Housebuilder on track for £500m turnover as revenues jump 21%

Housebuilder Avant Homes has said it is on track to deliver growth targets originally set in 2015 of becoming a £500m turnover, 2,000 unit business by the end of 2018, one year ahead of schedule.

Updating the markets on its performance for the year to the end of April, the company reported record revenues and volumes following strong trading performance driven by outlet growth and geographic expansion.

Revenues over the 12 month period were up 21% to £447m, driven by rapid growth in completions and continued increase in private average selling price, Avant said.

The company’s chief executive Colin Lewis will be speaking at TheBusinessDesk.com’s next Property Professionals lunch, to be held this week on May 3 in Leeds.

To book a place click here.

Avant said a new, five-year strategy to double output to 4,000 homes a year by 2023 is now in place.

In the year to April, the company reported 1,903 total completions, up 16% compared with the prior year.

It added 2,642 plots to the owned and contracted land pipeline which now stands at 7,492 plots and reported a strong forward order book totalling £163m, with 69% of H1 volumes already secured providing an “excellent foundation” for further growth in its 2019 financial year.

Lewis said: “The last 12 months have been another landmark period for Avant and we are reaping the rewards of our strategy to build homes that offer something different to UK buyers.

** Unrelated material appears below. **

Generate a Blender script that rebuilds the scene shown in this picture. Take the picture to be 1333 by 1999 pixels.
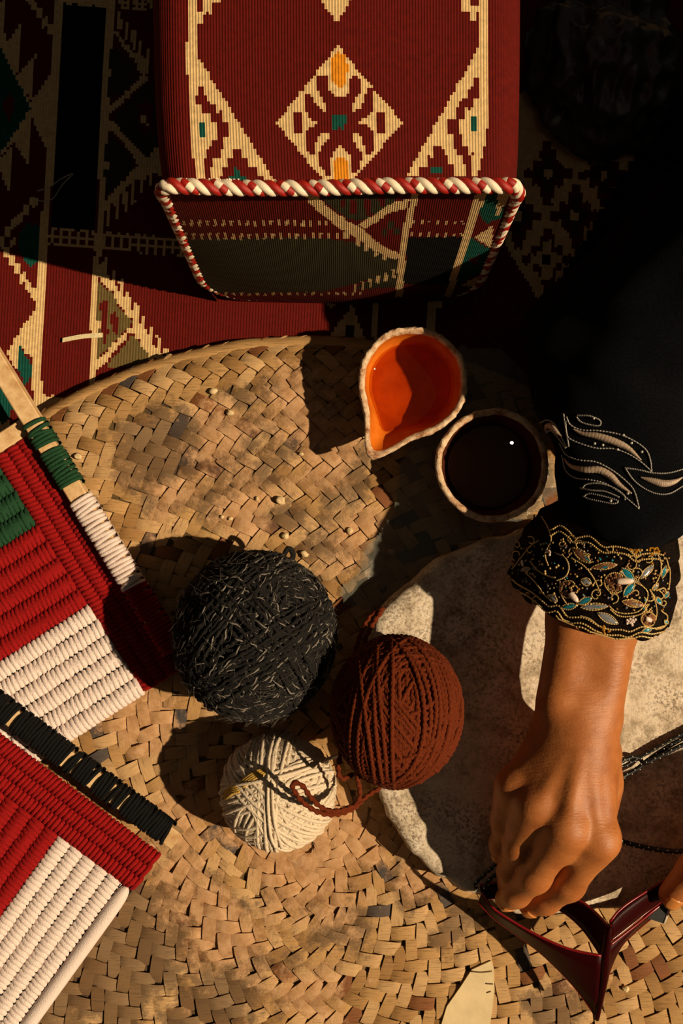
import bpy, bmesh, math, random
import numpy as np
from mathutils import Vector, Matrix
from mathutils.bvhtree import BVHTree

for o in list(bpy.data.objects):
    bpy.data.objects.remove(o)
SC = bpy.context.scene
COL = SC.collection
random.seed(7)
RNG = np.random.default_rng(7)

# ------------------------------------------------------------------ camera
H = 0.83            # camera height above the rug
FPX = 2000.0        # focal length in pixels of the 1333 x 1999 frame
cam_d = bpy.data.cameras.new('camera')
cam_d.sensor_fit = 'VERTICAL'
cam_d.sensor_height = 36.0
cam_d.lens = 36.0 * FPX / 1999.0
cam_d.clip_start = 0.01
cam_d.clip_end = 50
cam = bpy.data.objects.new('camera', cam_d)
cam.location = (0, 0, H)
cam.rotation_euler = (0, 0, 0)
COL.objects.link(cam)
SC.camera = cam

# ------------------------------------------------------------------ world, sun, exposure
world = bpy.data.worlds.new('world')
SC.world = world
world.use_nodes = True
bg = world.node_tree.nodes['Background']
bg.inputs[0].default_value = (1.0, 0.88, 0.68, 1)
bg.inputs[1].default_value = 0.030

SUN_EL = math.radians(46)
sd = Vector((-math.cos(SUN_EL), 0.15 * math.cos(SUN_EL), -math.sin(SUN_EL)))
sun_d = bpy.data.lights.new('sun', 'SUN')
sun_d.energy = 4.9
sun_d.color = (1.0, 0.78, 0.51)
sun_d.angle = math.radians(0.8)
sun = bpy.data.objects.new('sun', sun_d)
sun.rotation_euler = sd.to_track_quat('-Z', 'Y').to_euler()
sun.location = (2, 0, 2)
COL.objects.link(sun)
# small hanging bulbs high above the stall: their glints show in the water of the bowls
for lx, ly in ((0.534, 0.217), (0.18, 0.53), (0.10, 0.45), (0.37, 0.47), (0.60, 0.10)):
    ld = bpy.data.lights.new('bulb', 'POINT')
    ld.energy = 0.35
    ld.color = (1.0, 0.85, 0.65)
    ld.shadow_soft_size = 0.005
    lo = bpy.data.objects.new('bulb', ld)
    lo.location = (lx, ly, 2.5)
    COL.objects.link(lo)

SC.view_settings.view_transform = 'Standard'
SC.view_settings.look = 'None'
SC.view_settings.exposure = 0.0
SC.view_settings.gamma = 1.0
SC.view_settings.use_curve_mapping = False


# ------------------------------------------------------------------ helpers
def P(u, v, z):
    s = (H - z) / FPX
    return np.array(((u - 666.5) * s, (999.5 - v) * s, z))


def PX(p):
    p = np.asarray(p)
    s = FPX / (H - p[..., 2])
    return p[..., 0] * s + 666.5, 999.5 - p[..., 1] * s


def lin(c):
    if isinstance(c, str):
        c = [int(c[i:i + 2], 16) / 255 for i in (0, 2, 4)]
    return tuple(((x / 12.92) if x <= 0.04045 else ((x + 0.055) / 1.055) ** 2.4) for x in c) + (1,)


class MB:
    """collects vertices, faces and material slots of one mesh"""
    def __init__(self):
        self.V = []; self.F = []; self.M = []; self.n = 0

    def add(self, V, F, m=0):
        V = np.asarray(V, dtype=float).reshape(-1, 3)
        self.V.append(V)
        for f in F:
            self.F.append([int(i) + self.n for i in f])
        if isinstance(m, (int, np.integer)):
            self.M += [int(m)] * len(F)
        else:
            self.M += [int(x) for x in m]
        self.n += len(V)
        return self

    def verts(self):
        return np.concatenate(self.V) if self.V else np.zeros((0, 3))


def tag(o, label=None, cat=None, group=None, kind=None):
    if label: o['label'] = label
    if cat: o['category'] = cat
    if group: o['group'] = group
    if kind: o['kind'] = kind
    return o


def thing(name, label, cat, loc, group=None):
    o = bpy.data.objects.new(name, None)
    o.empty_display_size = 0.01
    o.location = [float(x) for x in loc]
    COL.objects.link(o)
    return tag(o, label, cat, group)


def origin_of(o):
    v = Vector((0, 0, 0))
    while o is not None:
        v += o.location
        o = o.parent
    return v


def mesh(name, mb, mats, parent=None, smooth=True, loc=None):
    """link one mesh object; vertices are given in world space"""
    V = mb.verts()
    org = origin_of(parent) if parent is not None else Vector((0, 0, 0))
    if loc is None:
        loc = Vector((0, 0, 0)) if parent is not None else Vector([float(x) for x in (
            (V[:, 0].min() + V[:, 0].max()) / 2, (V[:, 1].min() + V[:, 1].max()) / 2, V[:, 2].min())])
    else:
        loc = Vector([float(x) for x in loc])
    V = V - np.array(org) - np.array(loc)
    me = bpy.data.meshes.new(name)
    me.from_pydata(V.tolist(), [], mb.F)
    if not isinstance(mats, (list, tuple)):
        mats = [mats]
    for m in mats:
        me.materials.append(m)
    if len(mats) > 1:
        me.polygons.foreach_set('material_index', mb.M)
    if smooth:
        me.polygons.foreach_set('use_smooth', [True] * len(me.polygons))
    me.update()
    o = bpy.data.objects.new(name, me)
    o.location = loc
    COL.objects.link(o)
    if parent is not None:
        o.parent = parent
    return o


def recalc(o):
    bm = bmesh.new(); bm.from_mesh(o.data)
    bmesh.ops.recalc_face_normals(bm, faces=bm.faces)
    bm.to_mesh(o.data); bm.free()


def resample(pts, n):
    """Catmull-Rom through pts, n samples evenly spaced"""
    p = np.asarray(pts, float)
    if len(p) == 2:
        t = np.linspace(0, 1, n)[:, None]
        return p[0] * (1 - t) + p[1] * t
    q = np.vstack([2 * p[0] - p[1], p, 2 * p[-1] - p[-2]])
    out = []
    for i in range(1, len(q) - 2):
        t = np.linspace(0, 1, 24, endpoint=False)[:, None]
        a, b, c, d = q[i - 1], q[i], q[i + 1], q[i + 2]
        out.append(0.5 * (2 * b + (c - a) * t + (2 * a - 5 * b + 4 * c - d) * t ** 2 + (3 * b - a - 3 * c + d) * t ** 3))
    out = np.vstack(out + [p[-1:]])
    s = np.concatenate([[0], np.cumsum(np.linalg.norm(np.diff(out, axis=0), axis=1))])
    ss = np.linspace(0, s[-1], n)
    return np.stack([np.interp(ss, s, out[:, k]) for k in range(out.shape[1])], 1)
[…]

“Building on the exceptional progress that we have made in growing our business over the past few years, we are on track to hit our growth targets by the end of 2018, a year ahead of schedule. As a result, we have been able to look to our next phase of growth, intending to more than double our output to 4,000 aspirational, customer-led homes per annum by 2023 in the Midlands, the north of England and the central belt of Scotland.

“The early days of the traditional Spring selling season have been positive and we continue to see strong demand for our homes.  This is driven in no small part by what continues to be a buoyant Northern housing market and the fact that we have generated a rate of sale of 0.87 since the start of the calendar year.  We have 69% of our H1 volumes now secured and are looking ahead to the new financial year with confidence.”